Goldwater/Deathwater?


Deathwater Island


GET BACK!” [shouted Edmund.] “Back from the water. All of you. At once!!”
They all did and stared at him.
“Look,” said Edmund, “look at the toes of my boots.”
“They look a bit yellow,” began Eustace.
“They’re gold, solid gold,” interrupted Edmund. “Look at them. Feel them. The leather’s pulled
away from it already. And they’re as heavy as lead.”
“By Aslan!” said Caspian. “You don’t mean to say—?”
“Yes, I do,” said Edmund. “That water turns things into gold. It turned the spear into gold, that’s
why it got so heavy. And it was just lapping against my feet (it’s a good thing I wasn’t barefoot) and it
turned the toe-caps into gold. . . . And what a narrow shave we’ve
had.”
“Narrow indeed,” said Reepicheep. “Anyone’s finger, anyone’s foot, anyone’s whisker, or
anyone’s tail, might have slipped into the water at any moment.”
“All the same,” said Caspian, “we may as well test it.” He stooped down and wrenched up a spray
of heather. Then, very cautiously, he knelt beside the pool and dipped it in. It was heather that he
dipped; what he drew out was a perfect model of heather made of the purest gold, heavy and soft as
lead.
“The King who owned this island,” said Caspian slowly, and his face flushed as he spoke, “would
soon be the richest of all Kings of the world. I claim this land forever as a Narnian possession. It
shall be called Goldwater Island. And I bind all of you to secrecy. No one must know of this. Not
even Drinian—on pain of death, do you hear?”

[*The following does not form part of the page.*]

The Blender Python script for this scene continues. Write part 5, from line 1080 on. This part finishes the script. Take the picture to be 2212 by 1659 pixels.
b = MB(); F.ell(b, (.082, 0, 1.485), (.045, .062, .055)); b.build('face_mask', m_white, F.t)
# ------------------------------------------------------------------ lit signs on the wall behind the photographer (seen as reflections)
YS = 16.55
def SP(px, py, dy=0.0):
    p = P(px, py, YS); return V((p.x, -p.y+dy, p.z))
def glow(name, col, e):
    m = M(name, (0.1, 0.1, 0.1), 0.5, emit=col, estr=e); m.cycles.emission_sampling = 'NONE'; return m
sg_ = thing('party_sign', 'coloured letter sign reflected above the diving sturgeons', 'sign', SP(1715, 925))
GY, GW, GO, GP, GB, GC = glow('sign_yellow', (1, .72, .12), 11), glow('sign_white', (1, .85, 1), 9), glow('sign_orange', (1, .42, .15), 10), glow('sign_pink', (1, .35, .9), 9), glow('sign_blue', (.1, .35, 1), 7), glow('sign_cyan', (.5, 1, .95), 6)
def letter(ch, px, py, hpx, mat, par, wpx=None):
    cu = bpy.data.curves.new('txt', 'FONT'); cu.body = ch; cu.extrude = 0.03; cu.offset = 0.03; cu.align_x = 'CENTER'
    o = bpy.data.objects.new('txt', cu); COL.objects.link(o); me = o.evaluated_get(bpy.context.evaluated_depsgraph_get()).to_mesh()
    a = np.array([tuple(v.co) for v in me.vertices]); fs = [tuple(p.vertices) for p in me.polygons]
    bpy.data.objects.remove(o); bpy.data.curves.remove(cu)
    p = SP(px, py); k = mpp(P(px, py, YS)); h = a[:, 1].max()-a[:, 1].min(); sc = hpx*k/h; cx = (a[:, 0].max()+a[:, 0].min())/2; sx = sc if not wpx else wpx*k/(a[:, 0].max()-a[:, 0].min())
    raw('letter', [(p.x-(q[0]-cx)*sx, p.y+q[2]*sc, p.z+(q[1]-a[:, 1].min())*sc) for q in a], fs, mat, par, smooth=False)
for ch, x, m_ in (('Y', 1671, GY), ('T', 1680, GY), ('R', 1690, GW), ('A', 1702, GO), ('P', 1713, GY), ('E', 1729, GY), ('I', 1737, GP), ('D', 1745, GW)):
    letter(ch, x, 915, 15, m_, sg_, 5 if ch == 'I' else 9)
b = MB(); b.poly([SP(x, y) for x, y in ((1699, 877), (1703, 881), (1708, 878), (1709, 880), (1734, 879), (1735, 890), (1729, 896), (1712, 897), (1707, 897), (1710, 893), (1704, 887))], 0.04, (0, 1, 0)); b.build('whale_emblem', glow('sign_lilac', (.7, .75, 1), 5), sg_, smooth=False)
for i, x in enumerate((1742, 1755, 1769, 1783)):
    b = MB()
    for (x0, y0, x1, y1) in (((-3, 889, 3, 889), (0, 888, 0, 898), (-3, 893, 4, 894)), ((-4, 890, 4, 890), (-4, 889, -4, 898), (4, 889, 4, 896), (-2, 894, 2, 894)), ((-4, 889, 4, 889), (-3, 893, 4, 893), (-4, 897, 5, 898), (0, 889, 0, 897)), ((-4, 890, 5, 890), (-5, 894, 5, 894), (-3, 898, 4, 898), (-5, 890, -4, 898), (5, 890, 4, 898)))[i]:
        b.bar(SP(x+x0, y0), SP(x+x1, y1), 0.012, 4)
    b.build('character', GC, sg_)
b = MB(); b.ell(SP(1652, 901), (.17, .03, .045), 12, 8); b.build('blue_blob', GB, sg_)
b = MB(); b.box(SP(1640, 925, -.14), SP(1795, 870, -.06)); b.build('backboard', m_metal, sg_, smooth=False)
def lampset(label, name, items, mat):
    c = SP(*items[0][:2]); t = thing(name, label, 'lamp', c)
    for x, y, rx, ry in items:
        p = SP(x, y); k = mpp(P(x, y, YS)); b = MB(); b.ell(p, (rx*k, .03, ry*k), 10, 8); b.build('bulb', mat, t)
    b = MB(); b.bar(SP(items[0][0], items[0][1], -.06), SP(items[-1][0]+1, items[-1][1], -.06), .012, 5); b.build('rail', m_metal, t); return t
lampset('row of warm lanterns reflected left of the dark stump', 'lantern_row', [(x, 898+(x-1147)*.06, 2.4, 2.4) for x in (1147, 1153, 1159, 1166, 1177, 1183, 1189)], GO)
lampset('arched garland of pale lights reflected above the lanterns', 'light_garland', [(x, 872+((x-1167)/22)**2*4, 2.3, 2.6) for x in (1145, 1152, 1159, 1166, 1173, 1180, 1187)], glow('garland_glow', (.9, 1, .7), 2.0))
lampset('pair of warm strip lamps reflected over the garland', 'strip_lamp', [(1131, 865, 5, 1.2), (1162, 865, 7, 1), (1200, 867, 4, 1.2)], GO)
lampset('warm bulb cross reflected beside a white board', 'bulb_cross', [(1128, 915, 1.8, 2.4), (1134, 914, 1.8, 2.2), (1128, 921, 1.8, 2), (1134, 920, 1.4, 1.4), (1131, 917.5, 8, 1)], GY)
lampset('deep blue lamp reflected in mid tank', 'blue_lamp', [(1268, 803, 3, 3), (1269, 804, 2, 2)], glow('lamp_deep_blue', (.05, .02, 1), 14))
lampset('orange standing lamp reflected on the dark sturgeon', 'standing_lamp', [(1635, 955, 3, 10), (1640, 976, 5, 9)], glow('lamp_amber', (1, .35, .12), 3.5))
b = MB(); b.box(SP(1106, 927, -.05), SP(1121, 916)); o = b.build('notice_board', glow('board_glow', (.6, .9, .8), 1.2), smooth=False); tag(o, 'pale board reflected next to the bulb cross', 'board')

“Who are you talking to?” said Edmund. “I’m no subject of yours. If anything it’s the other way
round. I am one of the four ancient sovereigns of Narnia and you are under allegiance to the High King
my brother.”
“So it has come to that, King Edmund, has it?” said Caspian, laying his hand on his sword-hilt.
“Oh, stop it, both of you,” said Lucy. “That’s the worst of doing anything with boys. You’re all
such swaggering, bullying idiots—oooh!—” Her voice died away into a gasp. And everyone else saw
what she had seen.
Across the grey hillside above them—grey, for the heather was not yet in bloom—without noise,
and without looking at them, and shining as if he were in bright sunlight though the sun had in fact gone
in, passed with slow pace the hugest lion that human eyes have ever seen. . . . They knew it was
Aslan.
And nobody ever saw how or where he went. They looked at one another like people waking from
sleep.
“What were we talking about?” said Caspian. “Have I been making rather an ass of myself?”
“Sire,” said Reepicheep, “this is a place with a curse on it. Let us get back on board at once. And
if I might have the honor of naming this island, I should call it Deathwater.”